The disagreement comes ahead of the 5th OPEC International Seminar to be held in Vienna's Hofburg Palace starting June 13th.   KUNA notes that the meeting will also see the issue of Secretary General raised and that this will "overshadow on the meeting's deliberations after Iran and Iraq have officially nominated their candidates for this position against a contester from Saudi Arabia."  Who's proposed so far? 

Middle East Economic Survey notes that Iraq's pushing for Thamir Ghadhban (close ties to Nouri), Iran's pushing for one of their former Ministers of Oil, Gholamhossein Nozari, Equador's putting up Minister of Oil Wilson Pastor-Morris and Saudi Arabia is backing their OPEC Governor Majid al-Munif.  IOGN notes, "The selection of OPEC secretary generals is traditionally a fraught task, typically with unexpected compromise candidates eventually being selected."   There have been 22 secretary generals so far, that covers the period from 1961 to the present (el-Badri's term runs out at the end of 2012).  A citizen of Equador last served as Secretary General from 1979 to 1981.  Iran can claim the first Secretary General and it's never held the post since.  The Islamic Revolution of 1979 has made additional terms heading OPEC especially problematic with Arab member-states of OPEC.  Iraq has held the post only once, from 1964 to 1965 when Dr. Abdul Rahman al-Bazzaz was Secretary General.  Unlike Nouri's proposed candidate, al-Bazzaz was a pan-Arab nationalist. (He was also a Sunni.)  RIA Novisti offers a series of photos of then-Iraqi Prime Minister al-Bazzaz arriving July 27, 1966 in the USSR for an official visit and speaking with Premier Alexei Kosygin who headed the Council of Ministers from 1964 to 1980.  And here's one of then-Prime Minister Abd ar-Rahman al-Baazaz in Red Square.

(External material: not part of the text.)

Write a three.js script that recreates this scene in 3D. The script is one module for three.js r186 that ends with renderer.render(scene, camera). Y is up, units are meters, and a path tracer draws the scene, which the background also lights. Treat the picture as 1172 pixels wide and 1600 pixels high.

In terms of prices, this year we have generally seen moving in an upward direction. However, current prices are not due to market fundamentals. Speculation is pushing prices higher. Trading is being made on the perception of a suppy shortage, rather than evidence of any actual or impending shortfall. It is related to geopolitics. In many respects it can be described as a 'fear factor'.
As we are all aware, oil is increasingly being treated as an individual asset class by finanical investors. Since 2005, the total open interest of the NYMEX and ICE Brent crude oil futures and options have increased sharply.

Una Galani and Christopher Swann (Reuters) note that Iraq's increase has thrown OPEC off balance, "If Iraq's rising output isn't calibrated with the market's ability to absorb it, oversupply could become chronic and prices could fall further. Iraq has said that it would like to rejoin OPEC's quota system in 2014. Rivals may now want that to happen sooner even though Iraq will seek a large quota to reflect its high level of reserves." In some western countries, it all comes down to what's the price at the pump but in the oil-rich Middle East, this is a very serious issue. Ahmed al-Jarallah (Arab Times) reports that "Iran's representative Mohammed Ali Khatibi" is accusing Kuwait, the United Arab Emirates and Saudi Arabia of flooding the market and al-Jarallah compares that accusation to the one which led Saddam Hussein to attack Kuwait, "I think the leaders of Iran think they can repeat the same stupidity like Saddam Hussein or even more stupidity because on one hand the world at the moment cannot entertain such kinds of adventures and on the other the world will never allow it to happen under current economical hardships witnessed by several countries."